Extrait d’un article récent publié dans Politique :
« Les conditions du débat démocratique, à savoir que le meilleur argument l’emporte dans la discussion délestée de violence symbolique et de pratiques de domination sont rarement satisfaites. Dans l’arène du gouvernement britannique de Tony Blair, la réduction des allocations de chômage a pris quelques heures aux Communes et l’interdiction de la chasse à courre plus de deux cent cinquante. Ajoutons que son gouvernement a systématiquement menti sur l’engagement de la Grande-Bretagne dans la guerre en Irak. Le débat démocratique fonctionne à merveille sur des broutilles marginales et laisse la place à des rapports de force, au mieux négociés, quand les enjeux qui comptent vraiment montent à la surface. Le frayage diplomatique, les caucus, les manifestations dans la rue, la menace de représailles latérales font partie de l’attirail qui empêche de basculer dans les rapports de guerre. C’est toujours déjà ça de pris, mais l’horizon vraisemblable ne manque pas de se profiler, pessimisme freudien et marxien contre utopie des culs bénits : habermassons dans les salons, fusillons-les dans les corons ! »

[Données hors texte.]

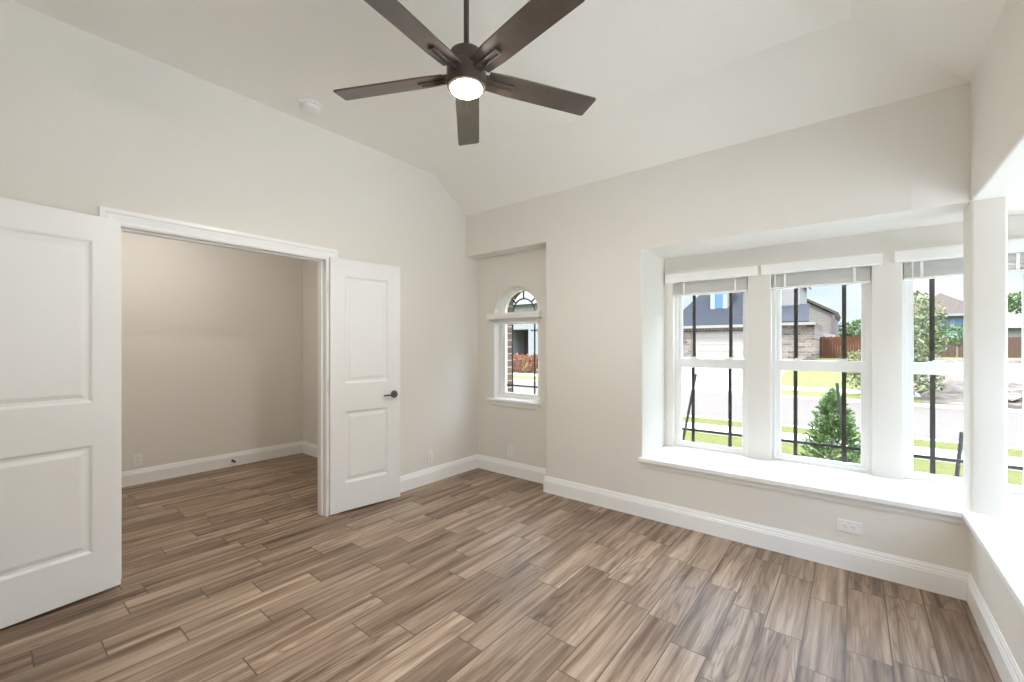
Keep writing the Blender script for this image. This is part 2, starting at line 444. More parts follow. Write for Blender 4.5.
wall('wall_right', [(XR, 1.11, -1.75, YB, -0.1, 3.35)], [(XR-.1, XO, -0.9, 3.3, 0.43, ZH)] + rcuts, bev=0.012,
     pick=lambda m_, e_: abs(m_.x-XR) < 1e-3 and abs(m_.z-ZH) < 1e-3)
wall('wall_left', [(-3.365, XL, -1.75, YB, -0.1, 3.35)], [(-3.5, -3.2, 0.487, 1.728, -0.2, 2.036)])
wall('wall_rear', [(-3.365, 1.11, -1.75, -1.6, -0.1, 3.35)], [])
wall('wall_hall_far', [(-5.55, -5.43, -1.75, 2.68, -0.1, 2.9)], [])
wall('wall_hall_end', [(-5.5, -3.36, 2.56, 2.68, -0.1, 2.9)], [])
wall('wall_hall_near', [(-5.5, -3.36, -1.75, -1.6, -0.1, 2.9)], [])
# free-standing corner post of the bay
mb = MB(); mb.box(XR, 0.607, YB, 3.47, 0.43, ZH+.02)
mb.bevel(0.016, 4, lambda m_, e_: abs(e_.verts[0].co.z - e_.verts[1].co.z) > 1)
struct(mb.build('wall_corner', M_wall, smooth=True))

# vaulted ceiling
mb = MB(); bm = mb.bm
x0, x1, xe, y0, y1, ye, zt = XL-.06, -0.016, XR+.02, -1.7, 2.83, YB+.02, 3.36
sl_b = (ZC-ZN)/(YB-y1); sl_r = (ZC-ZN)/(XR-x1)
zb = ZC - sl_b*(ye-y1)
A = [bm.verts.new(p) for p in ((x0,y0,ZC),(x1,y0,ZC),(x1,y1,ZC),(x0,y1,ZC),(x0,ye,zb),(xe,ye,zb),(xe,y0,zb))]
T = [bm.verts.new(p) for p in ((x0,y0,zt),(xe,y0,zt),(xe,ye,zt),(x0,ye,zt))]
for q in ((A[0],A[1],A[2],A[3]),(A[3],A[2],A[5],A[4]),(A[1],A[6],A[5],A[2]),(T[0],T[1],T[2],T[3]),
          (A[0],A[3],A[4],T[3],T[0]),(A[4],A[5],T[2],T[3]),(A[5],A[6],T[1],T[2]),(A[6],A[1],A[0],T[0],T[1])):
    bm.faces.new(q)
struct(mb.build('ceiling', M_ceil))
mb = MB(); mb.box(-5.5, -3.3, -1.7, 2.6, 2.74, 2.9); struct(mb.build('ceiling_hall', M_ceil))

# baseboards
BP = [(0, 0), (0.016, 0), (0.016, 0.104), (0.0135, 0.108), (0.0135, 0.116), (0.010, 0.121), (0.0085, 0.134), (0.005, 0.141), (0.004, 0.148), (0, 0.148)]
def base(name, path): struct(MB().sweep([(x, y, 0) for x, y in path], (0, 0, 1), BP).build(name, M_trim))
base('baseboard_left', [(XL, YA), (XL, 1.797)])
base('baseboard_near', [(XL, 0.418), (XL, -1.6)])
base('baseboard_back', [(XR, YB), (-2.218, YB), (-2.218, YA), (XL, YA)])
base('baseboard_right', [(XR, -1.6), (XR, YB)])
base('baseboard_hall_far', [(-5.43, 2.56), (-5.43, -1.6)])
base('baseboard_hall_end', [(-3.365, 2.56), (-5.43, 2.56)])

# double-door frame: casing both sides and jamb
CP = [(0, 0), (0, 0.011), (0.012, 0.014), (0.022, 0.012), (0.050, 0.016), (0.058, 0.014), (0.068, 0.020), (0.088, 0.020), (0.088, 0)]
mb = MB(); mb.sweep([(XL, .505, 0), (XL, .505, 2.02), (XL, 1.71, 2.02), (XL, 1.71, 0)], (1, 0, 0), CP)
tr = struct(mb.build('trim_1', M_trim)); 
mb = MB(); mb.sweep([(-3.365, 1.71, 0), (-3.365, 1.71, 2.02), (-3.365, .505, 2.02), (-3.365, .505, 0)], (-1, 0, 0), CP)
mb.build('hall_side_casing', M_trim, tr)
mb = MB(); mb.solid([(-3.366, -3.249, .487, 1.728, 0, 2.036)], [(-3.5, -3.1, .505, 1.71, -1, 2.018)])
mb.build('jamb', M_trim, tr)
mb = MB(); mb.solid([(-3.335, -3.295, .500, 1.715, 0, 2.025)], [(-3.5, -3.1, .517, 1.698, -1, 2.006)])
mb.build('stop_bead', M_trim, tr)

# panelled door leaves
def door_leaf(name, label, hinge, direction, handed, lever):
    """direction: unit (x,y) hinge -> free edge; front face faces the room; local x along leaf, local y = out of the front face"""
    root = empty(name, (hinge[0], hinge[1], 0))
    ang = math.atan2(direction[1], direction[0]); root.rotation_euler = (0, 0, ang)
    struct(root, label, 'door')
    s = handed                 # local y sign of the room-facing side
    Wd, T, z0, z1 = 0.604, 0.035, 0.018, 2.036
    mb = MB(); bm = mb.bm
    panels = ((0.122, Wd-.112, 0.240, 0.815), (0.122, Wd-.112, 1.040, 1.902))
    xs = [0, .114, Wd-.114, Wd]; zs = [z0, .240, .815, 1.040, 1.902, z1]
    for face, ysg in ((0.0, s), (-T*s, -s)):
        for i in range(3):
            for k in range(5):
                if i == 1 and k in (1, 3):
                    a, b, c, d = xs[1], xs[2], zs[k], zs[k+1]
                    rings = []
                    for ins, dep in ((0, 0), (.006, -.003), (.014, -.010), (.026, -.011), (.046, -.004), (.052, -.003)):
                        yy = face + ysg*dep
                        rings.append([bm.verts.new(p) for p in ((a+ins, yy, c+ins), (b-ins, yy, c+ins), (b-ins, yy, d-ins), (a+ins, yy, d-ins))])
                    for r0, r1 in zip(rings, rings[1:]):
                        for q in range(4): bm.faces.new((r0[q], r0[(q+1) % 4], r1[(q+1) % 4], r1[q]))
                    bm.faces.new(rings[-1])
                else:
                    mb.quad((xs[i], face, zs[k]), (xs[i+1], face, zs[k]), (xs[i+1], face, zs[k+1]), (xs[i], face, zs[k+1]))
    ya, yb = 0.0, -T*s
    mb.quad((0, ya, z0), (0, yb, z0), (0, yb, z1), (0, ya, z1)); mb.quad((Wd, ya, z0), (Wd, yb, z0), (Wd, yb, z1), (Wd, ya, z1))
    mb.quad((0, ya, z0), (Wd, ya, z0), (Wd, yb, z0), (0, yb, z0)); mb.quad((0, ya, z1), (Wd, ya, z1), (Wd, yb, z1), (0, yb, z1))
    bmesh.ops.remove_doubles(bm, verts=bm.verts[:], dist=1e-5)
    mb.build('door_panel', M_door, root)
    # lever set
    for sg, fy in ((s, 0.0), (-s, -T*s)) if lever else ():
        mb = MB(); c = (0.544, fy, 0.922)
        Mx = Matrix.Rotation(R(-90)*sg, 3, 'X')
        mb.lathe([(0, 0), (.033, 0), (.033, .004), (.029, .009), (.013, .011), (.011, .04), (.012, .046), (0, .048)], c, 28, Mx)
        h = mb.build('door_handle', M_nickel, root, smooth=True)
        mb = MB()
        pts = [(0.544, .040), (.520, .043), (.485, .043), (.450, .041), (.432, .038)]
        prev = None
        for (px, py) in pts:
            rr = 0.0075 if px < .53 else .0095
            ring = []
            for q in range(10):
                aa = 2*math.pi*q/10
                ring.append(mb.bm.verts.new((px, fy + sg*py + rr*.65*math.cos(aa), .922 + rr*math.sin(aa) - (.544-px)*.03)))
            if prev:
                for q in range(10): mb.bm.faces.new((prev[q], prev[(q+1) % 10], ring[(q+1) % 10], ring[q]))
            else: mb.bm.faces.new(ring)
            prev = ring
        mb.bm.faces.new(prev)
        mb.build('lever', M_nickel, h, smooth=True)
    for zz in (0.25, 1.02, 1.80):
        mb = MB(); mb.tube((-.006, -T*s*.5-.012*s, zz-.045), (-.006, -T*s*.5-.012*s, zz+.045), .0055, n=10)
        mb.build('hinge', M_vinyl, root, smooth=True)
    return root
a = R(8.0)
door_leaf('door_1', 'white two-panel door leaf with dark lever handle, opened against the wall right of the doorway', (-3.205, 1.725), (math.sin(a), math.cos(a)), -1, True)
a = R(8.7)
door_leaf('door_2', 'white two-panel door leaf in the left foreground, cut off by the photo edge', (-3.18, 0.495), (math.sin(a), -math.cos(a)), 1, False)

# ------------------------------------------------------------------ windows
def ring(mb, x0, x1, z0, z1, wl, wr, wb_, wt, ya, yb):
    mb.solid([(x0, x1, ya, yb, z0, z1)], [(x0+wl, x1-wr, ya-1, yb+1, z0+wb_, z1-wt)])
    return mb
def make_window(n, W, H0, H1):
    """local: x along the wall from 0..W, y outward from the inner wall face, z absolute"""
    root = empty('window_%d' % n, (0, 0, 0)); struct(root)
    ring(MB(), 0, W, H0, H1, .024, .024, .022, .024, .055, .125).bevel(.002, 1).build('window_frame', M_vinyl, root)
    mid = 1.195
    us = ring(MB(), .022, W-.022, mid-.03, H1-.022, .032, .032, .06, .032, .092, .118).bevel(.003, 1).build('upper_sash', M_vinyl, root)
    ls = ring(MB(), .020, W-.020, H0+.018, mid+.038, .036, .036, .030, .078, .062, .090).bevel(.003, 1).build('lower_sash', M_vinyl, root)
    for nm, sash, ya, za, zb in (('u', us, .105, mid+.026, H1-.05), ('l', ls, .076, H0+.045, mid-.036)):
        xa, xb = .052, W-.052
        MB().box(xa, xb, ya-.003, ya+.003, za, zb).build('pane', M_glass, sash)
        yb = ya+.006
        for xx in (xa+.096, xb-.096):
            MB().box(xx-.0125, xx+.0125, yb, yb+.008, za-.004, zb+.004).build('muntin_bar', M_bar, sash)
        zz = za+.105 if nm == 'l' else zb-.105
        MB().box(xa-.004, xb+.004, yb+.001, yb+.007, zz-.010, zz+.010).build('muntin_bar', M_bar, sash)
    for xx in (W*.27, W*.73):
        mb = MB(); mb.box(xx-.03, xx+.03, .064, .088, mid+.038, mid+.046); mb.box(xx-.012, xx+.022, .068, .078, mid+.046, mid+.054)
        mb.bevel(.002, 1).build('sash_lock', M_vinyl, ls)
    return root
win0 = make_window(1, .585, ZW0, ZW1)
win0.location = (W1[0]-.004, YO, 0)
for i, (a, b) in enumerate((W2, W3)):
    c = copy_tree(win0); c.name = 'window_%d' % (i+2); c.location = (a, YO, 0)
for i, (a, b) in enumerate(RW):
    c = copy_tree(win0); c.name = 'window_%d' % (i+5); c.location = (XO, b, 0); c.rotation_euler = (0, 0, R(-90))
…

Lasse, j’ai brossé la dernière réunion de la journée pour voir mes enfants et il n’y avait personne à la maison quand je suis rentrée.
Jeudi 13 octobre 2022
Réunion de groupe
C’était la journée des euphémismes. Où l’on parle entre autres choses des budgets « très désagréables » des communes et de la région. Moi, j’ai la solution (abandonner le deuxième tronçon du métro qui n’a pas encore de permis) mais j’attends sagement d’être comprise.
La musique console de tout, sauf de la mort des philosophes, mais belle tentative au concert de midi du MIM avec une version revisitée des Quatre saisons de Vivaldi par l’Ensemble Ataneres et Nicolas Dupont. Ce Vivaldi est étourdissant.
Le soir, conseil d’administration d’Etopia à Namur
Maître Derenne nous a gratifié de son plaidoyer en faveur de la démocratie directe « à la suisse ». « A la Suisse », la Belgique n’est probablement pas prête, mais, sur le principe, il a philosophiquement raison. J’espère qu’Ecolo pourra mener la Région (encore) plus loin sur la voie de la démocratie, au-delà de l’irénisme, comme dirait un philosophe qui se reconnaîtra. Le besoin est grand.
Nonobstant j’avais lu les documents soumis au CA que nous avons donc commenté sous la houlette de la co-présidence Drion-Dupriez.
Vendredi 14 octobre 2022
Petit déjeuner, virtuel, au saut du lit, avec Alain Maron et son équipe. Nous nous efforçons de nous articuler en amont. Articuler est le mot juste.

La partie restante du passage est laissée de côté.